CEOs need social media, but many fear it: IBM

GLOBAL – The world’s CEOs believe that in the next five years social media will push past websites, call centres and channel partners to become the No. 2 way to engage customers (after face-to-face communications), according to IBM’s latest Global CEO study.

CEOs range from sceptical to terrified on social media
CEOs range from sceptical to terrified on social media

This opinion varied widely across industries with over 70 per cent of CEOs in education, telecommunications and retail expecting social media to be a key channel for customer engagement but only 34 per cent of CEOs in industrial products thinking likewise.

“We’re approaching the stage when almost everyone will have to figure out how to use it to conduct business successfully,” a US CEO from the financial markets told IBM.

IBM’s fifth biennial Global CEO Study was based on face-to-face interviews with 1,709 CEOs and senior public sector leaders worldwide from September 2011 to January 2012. The CEOs led organisations in 64 countries and across 18 industries. To smooth any geographic distortion, CEO responses were weighted based on actual regional gross domestic product (GDP) for 2010.

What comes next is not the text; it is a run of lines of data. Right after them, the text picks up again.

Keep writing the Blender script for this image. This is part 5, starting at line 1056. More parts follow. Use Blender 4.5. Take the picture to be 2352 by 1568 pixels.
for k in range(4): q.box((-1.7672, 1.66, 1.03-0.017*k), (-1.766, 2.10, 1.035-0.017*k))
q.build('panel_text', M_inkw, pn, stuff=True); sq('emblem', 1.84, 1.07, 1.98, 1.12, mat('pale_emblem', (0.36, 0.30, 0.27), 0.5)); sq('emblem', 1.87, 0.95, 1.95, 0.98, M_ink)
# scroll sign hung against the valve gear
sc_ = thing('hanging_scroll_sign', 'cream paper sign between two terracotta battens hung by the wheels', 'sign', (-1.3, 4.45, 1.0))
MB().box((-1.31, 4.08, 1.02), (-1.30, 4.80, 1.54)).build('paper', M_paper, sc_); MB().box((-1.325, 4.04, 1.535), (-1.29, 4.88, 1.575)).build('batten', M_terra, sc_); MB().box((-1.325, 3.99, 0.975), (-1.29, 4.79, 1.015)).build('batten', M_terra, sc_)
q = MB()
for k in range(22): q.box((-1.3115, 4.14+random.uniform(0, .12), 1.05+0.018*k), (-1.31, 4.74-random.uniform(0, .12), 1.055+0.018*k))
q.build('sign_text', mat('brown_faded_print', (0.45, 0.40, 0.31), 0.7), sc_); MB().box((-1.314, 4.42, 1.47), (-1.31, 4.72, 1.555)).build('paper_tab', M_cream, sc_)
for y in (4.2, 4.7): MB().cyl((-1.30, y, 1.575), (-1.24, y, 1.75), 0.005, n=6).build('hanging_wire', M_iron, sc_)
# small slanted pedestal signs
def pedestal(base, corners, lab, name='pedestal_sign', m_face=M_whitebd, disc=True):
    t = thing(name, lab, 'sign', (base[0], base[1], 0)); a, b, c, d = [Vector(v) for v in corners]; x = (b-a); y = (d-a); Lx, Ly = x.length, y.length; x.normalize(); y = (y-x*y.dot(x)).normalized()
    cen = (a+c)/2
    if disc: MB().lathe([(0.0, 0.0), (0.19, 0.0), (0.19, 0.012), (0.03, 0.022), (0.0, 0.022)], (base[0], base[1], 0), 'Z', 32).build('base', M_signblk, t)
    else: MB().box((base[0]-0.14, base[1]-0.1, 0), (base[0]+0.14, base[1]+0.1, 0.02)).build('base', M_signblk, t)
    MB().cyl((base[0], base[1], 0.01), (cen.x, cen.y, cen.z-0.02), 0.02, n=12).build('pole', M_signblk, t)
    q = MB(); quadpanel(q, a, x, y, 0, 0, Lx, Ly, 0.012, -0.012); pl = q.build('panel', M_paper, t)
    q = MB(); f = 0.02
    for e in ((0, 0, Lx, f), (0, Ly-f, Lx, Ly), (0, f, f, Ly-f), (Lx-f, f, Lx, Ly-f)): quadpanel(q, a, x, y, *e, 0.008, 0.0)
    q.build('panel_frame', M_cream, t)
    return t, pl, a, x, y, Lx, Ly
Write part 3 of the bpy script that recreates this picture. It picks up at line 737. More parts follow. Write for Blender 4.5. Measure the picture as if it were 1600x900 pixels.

For the CEOs IBM spoke to, social media’s true value lay beyond communicating with customers and as a source of insight and means of collaboration both with consumers and their talent pool.  

This finding wasn’t restricted to B2C corporations. One UK CEO from media and entertainment told IBM that, “Our B2B customers are also consumers of social media; you cannot split the two.”

Another CEO, this time from Japan’s electronics industry, described how his organisation is helping B2B customers innovate by “incorporating the end user’s voice directly into product development.”

Gathering this insight and acting on it is crucial to business performance. Compared to their peers, IBM found that outperformers have more access to data, greater capacity to draw meaningful insights and a stronger ability to act on these insights. However, almost a quarter of CEOs surveyed said their organisations operate below-par in terms of deriving value from data. In an era of connected customers, the volume and variety of available data can be overwhelming. As an insurance CEO from Hong Kong commented, “Initially, it feels like you’re drinking from a fire hose.”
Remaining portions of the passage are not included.